The Company has offered to the holders of Warrants the opportunity to exercise some or all of the Warrants at an exercise price of $4.00 per share at the Warrant Closing, subject to the requirement that the Company receive at least $1,000,000 in proceeds from the exercise of the Warrants.
The following option should be selected by holders of Warrants who wish to participate in the Financing:
o I am interested in participating in the Financing and exercising Warrants in the aggregate amount of $ . Furthermore, I hereby represent to the Company as follows:
o I am an “Accredited Investor” as defined under the Rule 501 of Regulation D promulgated under the Securities Act of 1933, as amended.

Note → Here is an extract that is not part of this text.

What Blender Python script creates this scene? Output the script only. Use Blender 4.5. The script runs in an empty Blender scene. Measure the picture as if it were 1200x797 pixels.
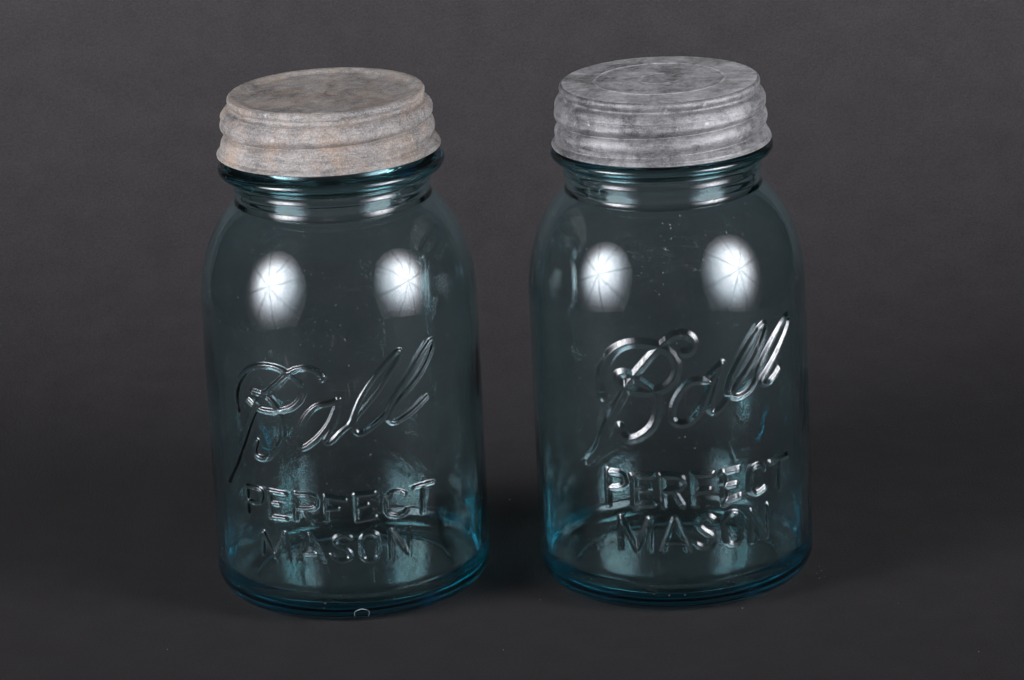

o I am not an “Accredited Investor” as defined under the Rule 501 of Regulation D promulgated under the Securities Act of 1933, as amended.
The following option should be selected by holders of Warrants who do not wish to participate in the Financing:
o I am not interested in participating in the Financing. I accordingly waive any and all rights that I may have to participate in the Financing. I understand that the exercise price of my Warrants will not be adjusted.
By executing this Expression of Interest and indicating an interest to participate in the Financing, the undersigned acknowledges that this Expression of Interest is merely an expression of the undersigned’s interest in participating in the Financing and is not intended, nor shall it be deemed, to constitute an agreement on the part of the undersigned to exercise Warrants. The undersigned further acknowledges that an agreement to participate in the Financing as indicated herein shall only be made when both the undersigned and an authorized officer of the Company shall have executed written agreements and any and all other documents required by the Company.